“Maledetta primavera” era il titolo di una famosa canzone degli anni Ottanta. Molto evocativo per questo governo, perché in primavera sono accaduti molti degli eventi che stanno alle origini della nostra Repubblica, e che a chi deve commemorarli o celebrarli non piacciono affatto. La Resistenza va bene, ci ha detto Giorgia Meloni l’anno scorso celebrando il 25 aprile, quando è stata combattuta contro il nemico esterno («le truppe di occupazione naziste»), ma non va più bene se viene associata agli antifascisti che in formazioni armate volontarie, cioè come partigiani, hanno combattuto sia contro i nazisti sia contro i fascisti che li avevano portati in Italia. Ecco perché Meloni non ama la parola “partigiani”. Preferisce “patrioti”.

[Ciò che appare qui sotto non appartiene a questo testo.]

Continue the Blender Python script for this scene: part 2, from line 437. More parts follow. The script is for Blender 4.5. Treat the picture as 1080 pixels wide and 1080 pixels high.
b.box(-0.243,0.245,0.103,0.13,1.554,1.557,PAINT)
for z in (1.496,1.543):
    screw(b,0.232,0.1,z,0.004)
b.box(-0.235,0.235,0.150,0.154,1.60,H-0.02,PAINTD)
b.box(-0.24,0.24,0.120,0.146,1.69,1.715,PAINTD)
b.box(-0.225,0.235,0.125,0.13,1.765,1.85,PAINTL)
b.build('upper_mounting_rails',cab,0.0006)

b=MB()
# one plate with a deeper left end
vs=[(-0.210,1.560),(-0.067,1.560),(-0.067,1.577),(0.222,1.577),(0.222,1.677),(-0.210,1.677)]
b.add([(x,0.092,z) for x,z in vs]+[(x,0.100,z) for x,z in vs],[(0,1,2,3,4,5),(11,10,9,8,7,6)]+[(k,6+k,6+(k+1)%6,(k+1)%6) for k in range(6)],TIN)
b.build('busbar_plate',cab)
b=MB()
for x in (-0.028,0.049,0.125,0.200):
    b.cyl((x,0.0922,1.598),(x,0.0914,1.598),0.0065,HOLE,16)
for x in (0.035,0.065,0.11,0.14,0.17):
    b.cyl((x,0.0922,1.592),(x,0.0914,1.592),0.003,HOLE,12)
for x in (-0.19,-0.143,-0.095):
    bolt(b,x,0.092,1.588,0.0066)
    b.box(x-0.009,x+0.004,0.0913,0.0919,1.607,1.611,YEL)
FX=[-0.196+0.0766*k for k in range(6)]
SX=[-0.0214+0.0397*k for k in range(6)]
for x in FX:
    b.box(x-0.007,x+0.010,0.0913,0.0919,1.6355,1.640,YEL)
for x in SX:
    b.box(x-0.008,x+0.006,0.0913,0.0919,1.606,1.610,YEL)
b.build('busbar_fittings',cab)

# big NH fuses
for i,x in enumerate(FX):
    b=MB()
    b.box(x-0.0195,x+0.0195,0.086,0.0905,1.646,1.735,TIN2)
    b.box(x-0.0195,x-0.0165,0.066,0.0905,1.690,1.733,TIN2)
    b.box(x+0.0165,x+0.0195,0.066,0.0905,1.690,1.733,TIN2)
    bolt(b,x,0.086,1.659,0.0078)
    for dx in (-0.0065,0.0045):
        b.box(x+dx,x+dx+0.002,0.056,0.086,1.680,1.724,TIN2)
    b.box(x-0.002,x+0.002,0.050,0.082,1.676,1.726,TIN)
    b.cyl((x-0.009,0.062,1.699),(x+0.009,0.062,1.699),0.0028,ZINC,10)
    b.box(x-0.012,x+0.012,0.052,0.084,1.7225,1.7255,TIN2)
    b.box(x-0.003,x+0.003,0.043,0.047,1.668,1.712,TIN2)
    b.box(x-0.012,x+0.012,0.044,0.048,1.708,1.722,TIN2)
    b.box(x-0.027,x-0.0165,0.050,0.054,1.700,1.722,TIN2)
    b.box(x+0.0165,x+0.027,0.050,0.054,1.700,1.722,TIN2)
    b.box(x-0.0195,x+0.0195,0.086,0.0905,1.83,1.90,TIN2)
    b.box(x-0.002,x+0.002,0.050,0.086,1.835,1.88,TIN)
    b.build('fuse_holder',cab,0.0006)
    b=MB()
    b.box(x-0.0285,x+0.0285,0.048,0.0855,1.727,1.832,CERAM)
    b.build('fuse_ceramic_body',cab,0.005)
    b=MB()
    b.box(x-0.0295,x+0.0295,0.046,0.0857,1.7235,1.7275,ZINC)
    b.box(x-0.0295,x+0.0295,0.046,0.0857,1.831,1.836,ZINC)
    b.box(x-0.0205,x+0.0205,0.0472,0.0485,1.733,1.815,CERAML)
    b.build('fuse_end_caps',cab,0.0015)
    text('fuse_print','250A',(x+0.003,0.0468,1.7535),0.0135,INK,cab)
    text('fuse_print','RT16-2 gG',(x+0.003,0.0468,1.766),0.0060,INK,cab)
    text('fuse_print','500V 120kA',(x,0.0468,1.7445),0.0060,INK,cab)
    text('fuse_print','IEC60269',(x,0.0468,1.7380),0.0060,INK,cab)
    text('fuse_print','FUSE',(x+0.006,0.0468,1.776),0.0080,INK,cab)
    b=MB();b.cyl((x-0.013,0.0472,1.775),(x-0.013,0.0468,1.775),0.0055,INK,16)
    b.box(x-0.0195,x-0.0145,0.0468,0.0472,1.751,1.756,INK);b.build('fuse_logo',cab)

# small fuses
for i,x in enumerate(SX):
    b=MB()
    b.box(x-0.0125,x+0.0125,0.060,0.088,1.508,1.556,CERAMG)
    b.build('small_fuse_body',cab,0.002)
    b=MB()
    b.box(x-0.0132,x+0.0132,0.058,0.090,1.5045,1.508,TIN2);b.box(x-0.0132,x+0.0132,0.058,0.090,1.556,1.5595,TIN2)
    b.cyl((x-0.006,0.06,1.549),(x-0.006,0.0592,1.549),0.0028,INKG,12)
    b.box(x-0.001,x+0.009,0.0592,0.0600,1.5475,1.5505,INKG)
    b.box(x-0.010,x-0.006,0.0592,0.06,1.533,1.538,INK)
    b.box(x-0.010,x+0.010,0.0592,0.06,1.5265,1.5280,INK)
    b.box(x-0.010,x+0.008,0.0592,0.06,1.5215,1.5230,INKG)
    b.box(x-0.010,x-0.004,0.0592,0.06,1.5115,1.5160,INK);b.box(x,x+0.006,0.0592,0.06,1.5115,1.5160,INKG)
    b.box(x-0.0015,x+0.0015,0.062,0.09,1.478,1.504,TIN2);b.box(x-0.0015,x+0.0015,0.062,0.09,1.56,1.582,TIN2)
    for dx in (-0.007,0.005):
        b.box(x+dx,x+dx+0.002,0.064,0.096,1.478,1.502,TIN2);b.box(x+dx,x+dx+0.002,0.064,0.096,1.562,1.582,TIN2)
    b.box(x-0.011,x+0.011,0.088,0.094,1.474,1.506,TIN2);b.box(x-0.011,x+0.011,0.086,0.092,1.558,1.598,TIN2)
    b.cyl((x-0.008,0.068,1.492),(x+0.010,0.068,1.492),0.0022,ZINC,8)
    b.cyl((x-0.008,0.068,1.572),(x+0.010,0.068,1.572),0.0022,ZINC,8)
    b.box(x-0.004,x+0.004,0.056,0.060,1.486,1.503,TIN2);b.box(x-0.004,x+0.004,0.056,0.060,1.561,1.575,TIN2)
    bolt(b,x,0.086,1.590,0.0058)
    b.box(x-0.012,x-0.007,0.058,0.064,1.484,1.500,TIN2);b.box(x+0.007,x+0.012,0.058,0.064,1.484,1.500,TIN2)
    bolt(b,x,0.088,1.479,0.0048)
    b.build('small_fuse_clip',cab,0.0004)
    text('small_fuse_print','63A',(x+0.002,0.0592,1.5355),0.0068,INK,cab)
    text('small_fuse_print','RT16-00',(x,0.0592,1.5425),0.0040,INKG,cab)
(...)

È sicura di non contraddirsi? È difficile commemorare l’eccidio delle Fosse Ardeatine per chi proviene da una tradizione che non solo si alleò con la Germania di Adolf Hitler ma cercò anche, dopo l’8 settembre 1943, di ricostruire un governo fantoccio filonazista, la Repubblica Sociale di Salò. Dopo la caduta del regime di Mussolini, combattere per il fascismo significava fare una scelta di vita. Ora, come poteva un fascista essere un patriota nella Roma occupata del 1944? Poteva un fascista attaccare «le truppe di occupazione naziste»? Evidentemente no. E non perché rifiutasse i metodi terroristici.

Il Movimento dei Fasci di Combattimento si era fatto strada dal 1919 con attacchi terroristici alle case del popolo, ai municipi governati dai socialisti, alle sedi delle cooperative e del Partito Socialista. I fascisti erano esperti di terrorismo. Ma non usarono la loro esperienza contro «le truppe d’occupazione naziste», con le quali collaborarono nella selezione degli italiani da mandare a morte alle Fosse Ardeatine, scelti tra ebrei, resistenti e civili.

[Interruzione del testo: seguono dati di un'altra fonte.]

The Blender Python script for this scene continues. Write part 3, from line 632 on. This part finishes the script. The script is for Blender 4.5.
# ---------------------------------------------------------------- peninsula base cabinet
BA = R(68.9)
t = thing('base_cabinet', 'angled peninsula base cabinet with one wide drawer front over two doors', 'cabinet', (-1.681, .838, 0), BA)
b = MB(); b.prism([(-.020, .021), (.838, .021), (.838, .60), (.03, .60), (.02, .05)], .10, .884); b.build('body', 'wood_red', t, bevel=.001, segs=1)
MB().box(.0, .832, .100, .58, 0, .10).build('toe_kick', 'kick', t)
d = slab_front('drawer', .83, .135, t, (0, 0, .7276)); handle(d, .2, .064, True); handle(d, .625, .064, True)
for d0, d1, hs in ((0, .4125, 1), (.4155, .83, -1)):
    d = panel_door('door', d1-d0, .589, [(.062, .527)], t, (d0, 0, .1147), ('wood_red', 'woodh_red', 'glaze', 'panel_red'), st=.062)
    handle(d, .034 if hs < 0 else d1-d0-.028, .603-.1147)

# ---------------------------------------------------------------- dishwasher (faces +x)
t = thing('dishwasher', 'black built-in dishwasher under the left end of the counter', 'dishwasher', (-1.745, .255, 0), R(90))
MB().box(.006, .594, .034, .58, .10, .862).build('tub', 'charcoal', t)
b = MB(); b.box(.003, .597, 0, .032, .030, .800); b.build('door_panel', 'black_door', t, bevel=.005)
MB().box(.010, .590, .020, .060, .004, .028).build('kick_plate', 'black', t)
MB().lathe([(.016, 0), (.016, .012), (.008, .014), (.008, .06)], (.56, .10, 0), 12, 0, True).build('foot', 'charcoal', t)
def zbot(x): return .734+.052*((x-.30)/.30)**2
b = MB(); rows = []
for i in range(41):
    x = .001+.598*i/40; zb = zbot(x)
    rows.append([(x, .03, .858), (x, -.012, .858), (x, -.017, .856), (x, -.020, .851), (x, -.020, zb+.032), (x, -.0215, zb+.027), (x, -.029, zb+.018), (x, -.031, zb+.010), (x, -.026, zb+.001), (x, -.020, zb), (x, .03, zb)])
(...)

La celebrazione dell’80° anniversario dell’eccidio delle Fosse Ardeatine offre a Meloni e ai suoi la possibilità di illuminarci sul loro “patriottismo”. Ad esempio, attribuendo pari responsabilità per l’eccidio ai nazisti e ai partigiani. Così la Meloni: «Oggi l’Italia onora e rende omaggio alla memoria delle 335 vittime dell’eccidio delle Fosse Ardeatine, un terribile massacro perpetrato dalle truppe di occupazione naziste come rappresaglia all’attacco partigiano di via Rasella». Certo, perché la colpa fu dei partigiani che provocarono, senza i quali quell’eccidio non avrebbe avuto luogo. Una rappresaglia comprensibile, anzi realistica.

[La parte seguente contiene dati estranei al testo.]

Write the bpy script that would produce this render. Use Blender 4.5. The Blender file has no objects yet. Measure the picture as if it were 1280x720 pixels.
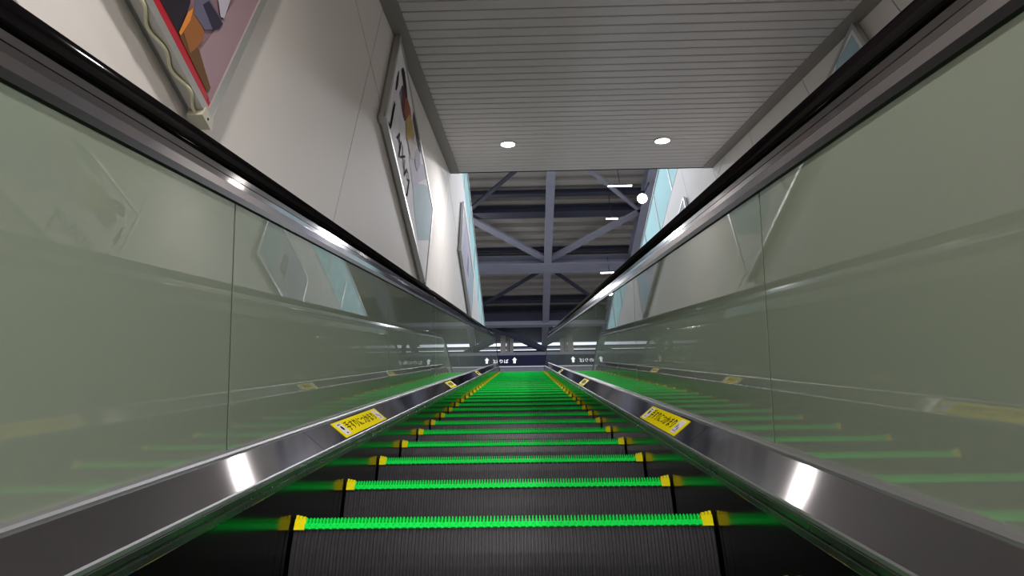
import bpy, bmesh, math, random
from mathutils import Vector, Matrix

# ------------------------------------------------------------------ camera, world, exposure
SC = bpy.context.scene
COL = SC.collection
random.seed(4)
AL = math.radians(30.0); CA, SA = math.cos(AL), math.sin(AL)

cam_d = bpy.data.cameras.new('camera'); cam = bpy.data.objects.new('camera', cam_d); COL.objects.link(cam)
yaw, pitch, roll = math.radians(1.31455546), math.radians(36.25799338), math.radians(0.26795663)
cy, sy, cp, sp = math.cos(yaw), math.sin(yaw), math.cos(pitch), math.sin(pitch)
F_ = Vector((-sy*cp, cy*cp, sp)); R_ = Vector((cy, sy, 0)); U_ = R_.cross(F_)
cr, sr = math.cos(roll), math.sin(roll)
R2 = R_*cr - U_*sr; U2 = U_*cr + R_*sr
cam.matrix_world = Matrix(((R2.x, U2.x, -F_.x, 0), (R2.y, U2.y, -F_.y, 0), (R2.z, U2.z, -F_.z, 0), (0, 0, 0, 1)))
cam_d.sensor_width = 36.0; cam_d.lens = 750.0755*36/1280
cam_d.clip_start = 0.02; cam_d.clip_end = 200
SC.camera = cam

W = bpy.data.worlds.new('world'); SC.world = W; W.use_nodes = True
bg = W.node_tree.nodes['Background']
bg.inputs['Color'].default_value = (0.80, 0.86, 1.0, 1); bg.inputs['Strength'].default_value = 1.6
SC.view_settings.view_transform = 'Standard'; SC.view_settings.look = 'None'
SC.view_settings.gamma = 1.0; SC.view_settings.use_curve_mapping = False
SC.view_settings.exposure = 0.24
DOWN_W = 25.0          # watts of each corridor downlight
HALL_W = 260.0         # watts of each hall flood

# ------------------------------------------------------------------ materials
def nt(name):
    m = bpy.data.materials.new(name); m.use_nodes = True
    return m, m.node_tree, m.node_tree.nodes['Principled BSDF']
def mat(name, col, rough=0.5, metal=0.0, noise=0.0, nscale=8.0, coat=0.0, coat_r=0.03, spec=0.5, aniso=0.0, tangent=None, rnoise=0.0, emis=None, es=0.0, bump=0.0, stretch=None):
    m, t, b = nt(name)
    b.inputs['Base Color'].default_value = (*col, 1); b.inputs['Roughness'].default_value = rough
    b.inputs['Metallic'].default_value = metal; b.inputs['Coat Weight'].default_value = coat
    b.inputs['Coat Roughness'].default_value = coat_r; b.inputs['Specular IOR Level'].default_value = spec
    if emis: b.inputs['Emission Color'].default_value = (*emis, 1); b.inputs['Emission Strength'].default_value = es
    if aniso:
        b.inputs['Anisotropic'].default_value = aniso
        c = t.nodes.new('ShaderNodeCombineXYZ')
        for i in range(3): c.inputs[i].default_value = tangent[i]
        t.links.new(c.outputs[0], b.inputs['Tangent'])
    if noise or rnoise or bump:
        tc = t.nodes.new('ShaderNodeTexCoord'); n = t.nodes.new('ShaderNodeTexNoise')
        n.inputs['Scale'].default_value = nscale; n.inputs['Detail'].default_value = 4
        mp = t.nodes.new('ShaderNodeMapping')
        if stretch: mp.inputs['Scale'].default_value = stretch
        t.links.new(tc.outputs['Object'], mp.inputs[0]); t.links.new(mp.outputs[0], n.inputs['Vector'])
        if noise:
            r = t.nodes.new('ShaderNodeMapRange')
            r.inputs['To Min'].default_value = 1-noise; r.inputs['To Max'].default_value = 1+noise
            mx = t.nodes.new('ShaderNodeVectorMath'); mx.operation = 'SCALE'; mx.inputs[0].default_value = col
            t.links.new(n.outputs['Fac'], r.inputs['Value']); t.links.new(r.outputs[0], mx.inputs['Scale'])
            t.links.new(mx.outputs[0], b.inputs['Base Color'])
        if rnoise:
            r = t.nodes.new('ShaderNodeMapRange')
            r.inputs['To Min'].default_value = max(0.02, rough-rnoise); r.inputs['To Max'].default_value = rough+rnoise
            t.links.new(n.outputs['Fac'], r.inputs['Value']); t.links.new(r.outputs[0], b.inputs['Roughness'])
        if bump:
            bp = t.nodes.new('ShaderNodeBump'); bp.inputs['Strength'].default_value = bump; bp.inputs['Distance'].default_value = 0.01
            t.links.new(n.outputs['Fac'], bp.inputs['Height']); t.links.new(bp.outputs[0], b.inputs['Normal'])
    return m
UDIR = (0, CA, SA)
M = {}
M['wall'] = mat('painted_panel_white', (0.74, 0.705, 0.68), 0.6, noise=0.03, nscale=1.5, spec=0.25)
M['joint'] = mat('joint_grey', (0.03, 0.028, 0.025), 0.9, spec=0.1)
M['slat'] = mat('ceiling_aluminium', (0.62, 0.61, 0.62), 0.5, metal=0.0, noise=0.04, nscale=2)
M['ceil_back'] = mat('ceiling_void', (0.05, 0.05, 0.05), 0.8)
M['ceil_trim'] = mat('ceiling_trim', (0.26, 0.25, 0.235), 0.5, noise=0.04)
M['steel'] = mat('brushed_steel', (0.46, 0.44, 0.46), 0.10, metal=1.0, aniso=1.0, tangent=(1, 0, 0))
M['bright_steel'] = mat('bright_steel_edge', (0.42, 0.41, 0.43), 0.5, metal=1.0)
M['rail_trim'] = mat('anodised_rail_profile', (0.42, 0.40, 0.41), 0.12, metal=1.0, aniso=1.0, tangent=(1, 0, 0))
M['rubber'] = mat('black_handrail_rubber', (0.003, 0.0025, 0.003), 0.07, spec=0.12)
M['gasket'] = mat('black_gasket', (0.004, 0.004, 0.004), 0.5, noise=0.1)
M['glass'] = mat('milky_green_glass', (0.45, 0.335, 0.305), 0.6, coat=1.0, coat_r=0.0, noise=0.02, nscale=1.0, spec=0.0)
for k_, v_ in (('Coat IOR', 1.7), ('Coat Tint', (0.66, 0.97, 0.87, 1))): M['glass'].node_tree.nodes['Principled BSDF'].inputs[k_].default_value = v_
M['glass_edge'] = mat('glass_joint_dark', (0.02, 0.04, 0.03), 0.3, noise=0.1)
M['skirt'] = mat('black_skirt_coating', (0.002, 0.0022, 0.002), 0.14, spec=0.45)
M['skirt_trim'] = mat('dark_skirt_trim', (0.10, 0.11, 0.10), 0.28, metal=0.8, rnoise=0.04)
M['riser'] = mat('ribbed_riser_metal', (0.042, 0.041, 0.048), 0.34, metal=0.3, noise=0.15, nscale=30)
M['tread'] = mat('tread_metal', (0.10, 0.10, 0.105), 0.4, metal=0.5, noise=0.15, nscale=20)
M['green'] = mat('green_nosing', (0.0, 0.92, 0.10), 0.6, spec=0.15, noise=0.08, nscale=60)
M['yellow'] = mat('yellow_insert', (0.95, 0.84, 0.0), 0.6, spec=0.2, noise=0.12, nscale=60)
M['frame'] = mat('poster_frame_aluminium', (0.50, 0.50, 0.48), 0.35, metal=0.6, noise=0.04)
M['frame_red'] = mat('poster_red_border', (0.42, 0.002, 0.015), 0.5, noise=0.05)
M['cord'] = mat('cream_cord', (0.80, 0.77, 0.54), 0.5, noise=0.08)
M['bracket'] = mat('cream_bracket', (0.5, 0.48, 0.38), 0.5, noise=0.08)
M['lamp'] = mat('lamp_lens', (1, 1, 1), 0.4, emis=(1.0, 0.97, 0.93), es=14.0)
M['flood'] = mat('flood_lens', (1, 1, 1), 0.4, emis=(0.93, 0.94, 1.0), es=30.0)
M['ring'] = mat('lamp_ring', (0.5, 0.5, 0.5), 0.35, metal=0.5, noise=0.03)
M['roof'] = mat('corrugated_roof', (0.40, 0.365, 0.325), 0.6, noise=0.12, nscale=0.8)
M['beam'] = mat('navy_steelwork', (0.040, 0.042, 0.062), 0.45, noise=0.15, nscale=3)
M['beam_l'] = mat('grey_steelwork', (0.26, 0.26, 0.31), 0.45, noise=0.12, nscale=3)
M['floor'] = mat('upper_floor_tile', (0.35, 0.34, 0.33), 0.4, noise=0.08, nscale=3)
M['conc'] = mat('stair_concrete', (0.25, 0.24, 0.23), 0.7, noise=0.1, nscale=4)
M['sign_frame'] = mat('sign_frame_grey', (0.10, 0.095, 0.12), 0.45, noise=0.05)
M['sign_navy'] = mat('sign_navy', (0.003, 0.003, 0.022), 0.5, noise=0.05, spec=0.15)
M['sign_txt'] = mat('sign_white_lettering', (0.9, 0.9, 0.9), 0.4, emis=(1, 1, 1), es=0.5)
M['black'] = mat('black_print', (0.01, 0.01, 0.012), 0.85, spec=0.05)
M['st_yellow'] = mat('sticker_yellow', (0.98, 0.82, 0.0), 0.8, spec=0.03, noise=0.03)
M['st_white'] = mat('sticker_white', (0.82, 0.78, 0.80), 0.35, noise=0.03)
M['purple'] = mat('sticker_violet', (0.22, 0.16, 0.45), 0.4)
def guard_mat():
    m, t, b = nt('cyan_guard_glass')
    b.inputs['Base Color'].default_value = (0.74, 0.92, 0.92, 1); b.inputs['Roughness'].default_value = 0.12
    tr = t.nodes.new('ShaderNodeBsdfTranslucent'); tr.inputs[0].default_value = (0.76, 0.95, 0.95, 1)
    mx = t.nodes.new('ShaderNodeMixShader'); mx.inputs[0].default_value = 0.6
    o = t.nodes['Material Output']
    t.links.new(b.outputs[0], mx.inputs[1]); t.links.new(tr.outputs[0], mx.inputs[2]); t.links.new(mx.outputs[0], o.inputs[0])
    return m
M['guard'] = guard_mat()

def flatcol(name, c): 
    if name not in M: M[name] = mat(name, c, 0.65, noise=0.12, nscale=5, spec=0.2)
    return M[name]

# ------------------------------------------------------------------ mesh helpers
def link_mesh(name, verts, faces, m, parent=None, smooth=False):
    me = bpy.data.meshes.new(name); me.from_pydata([tuple(v) for v in verts], [], faces); me.update()
    bm = bmesh.new(); bm.from_mesh(me); bmesh.ops.recalc_face_normals(bm, faces=bm.faces); bm.to_mesh(me); bm.free()
    if smooth:
        for p in me.polygons: p.use_smooth = True
    o = bpy.data.objects.new(name, me); COL.objects.link(o); me.materials.append(m)
    if parent is not None: o.parent = parent
    return o
class MB:
    def __init__(s): s.v = []; s.f = []
    def add(s, vs, fs):
        k = len(s.v); s.v += [Vector(v) for v in vs]; s.f += [tuple(i+k for i in f) for f in fs]; return s
    def box(s, a, b, mtx=None):
        x0, y0, z0 = a; x1, y1, z1 = b
        vs = [Vector(p) for p in ((x0,y0,z0),(x1,y0,z0),(x1,y1,z0),(x0,y1,z0),(x0,y0,z1),(x1,y0,z1),(x1,y1,z1),(x0,y1,z1))]
        if mtx: vs = [mtx @ v for v in vs]
        return s.add(vs, [(0,3,2,1),(4,5,6,7),(0,1,5,4),(1,2,6,5),(2,3,7,6),(3,0,4,7)])
    def bar(s, p, q, w, h, up=(0,0,1)):
        p, q = Vector(p), Vector(q); d = (q-p).normalized(); u = Vector(up); r = d.cross(u).normalized(); u = r.cross(d)
        vs = [c + r*sx*w/2 + u*sz*h/2 for c in (p, q) for sx, sz in ((-1,-1),(1,-1),(1,1),(-1,1))]
        return s.add(vs, [(0,1,2,3),(7,6,5,4),(0,4,5,1),(1,5,6,2),(2,6,7,3),(3,7,4,0)])
    def ibeam(s, p, q, w, h, t=0.02, up=(0,0,1)):
        p, q = Vector(p), Vector(q); d = (q-p).normalized(); r = d.cross(Vector(up)).normalized(); u = r.cross(d)
        s.bar(p+u*(h/2-t/2), q+u*(h/2-t/2), w, t, up); s.bar(p-u*(h/2-t/2), q-u*(h/2-t/2), w, t, up); s.bar(p, q, t, h-2*t, up)
        return s
    def disc(s, c, n, r, h, seg=28, r2=None):
        c = Vector(c); n = Vector(n).normalized(); a = n.orthogonal().normalized(); b = n.cross(a)
        r2 = r if r2 is None else r2; k = len(s.v)
        for cc, rr in ((c, r), (c+n*h, r2)):
            for i in range(seg):
                t = 2*math.pi*i/seg; s.v.append(cc + a*rr*math.cos(t) + b*rr*math.sin(t))
        s.f += [tuple(k+i for i in range(seg))[::-1], tuple(k+seg+i for i in range(seg))]
        s.f += [(k+i, k+(i+1)%seg, k+seg+(i+1)%seg, k+seg+i) for i in range(seg)]
        return s
    def tube(s, pts, r, seg=10):
        pts = [Vector(p) for p in pts]; k = len(s.v); n = len(pts)
        for j, p in enumerate(pts):
            d = (pts[min(j+1, n-1)]-pts[max(j-1, 0)]).normalized(); a = d.cross(Vector((1, 0, 0.01))).normalized(); b = d.cross(a)
            for i in range(seg):
                t = 2*math.pi*i/seg; s.v.append(p + a*r*math.cos(t) + b*r*math.sin(t))
        for j in range(n-1):
            s.f += [(k+j*seg+i, k+j*seg+(i+1)%seg, k+(j+1)*seg+(i+1)%seg, k+(j+1)*seg+i) for i in range(seg)]
        s.f += [tuple(k+i for i in range(seg)), tuple(k+(n-1)*seg+i for i in range(seg))[::-1]]
        return s
    def build(s, name, m, parent=None, smooth=False): return link_mesh(name, s.v, s.f, m, parent, smooth)
def tag(o, label=None, cat=None, group=None, kind=None):
    if label: o['label'] = label
    if cat: o['category'] = cat
    if group: o['group'] = group
    if kind: o['kind'] = kind
    return o
def empty(name, loc=(0, 0, 0)):
    o = bpy.data.objects.new(name, None); COL.objects.link(o); o.location = loc; o.empty_display_size = 0.1
    return o
def rebase(root, loc):
    """move an Empty to the base of its thing, keeping the parts in place"""
    loc = Vector(loc); root.location = loc
    for ch in root.children: ch.location = ch.location - loc
def P(x, u, n): return Vector((x, u*CA - n*SA, u*SA + n*CA))      # incline coordinates -> world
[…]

Non conta nulla che i nemici nazisti degli antifascisti pesassero il loro valore e quello degli italiani con un rapporto di uno a dieci. Conta che i nazisti furono provocati. Dunque, più che celebrare un massacro, il governo celebra una tragica necessità: le vittime del terrorismo causato dalla reazione delle bande partigiane per cacciare i nazisti da Roma e dall’Italia. Ma questo non era patriottismo? Sembra di capire che per Meloni quello che gli italiani avrebbero dovuto fare allora non era combattere, ma lasciare fare alle forze di occupazione naziste e agli Alleati. Stare a guardare. Come se la guerra che si combatteva nel loro Paese non fosse affare loro. Meloni dice di preferire la parola patriota. Bene. Allora ci spieghi cosa poteva significare essere patriota a Roma nel 1944. Logica vorrebbe che significasse combattere contro «le truppe di occupazione naziste». Ma come, se l’esercito italiano non esisteva più? Come essere patrioti nella Roma del 1944 senza essere partigiani?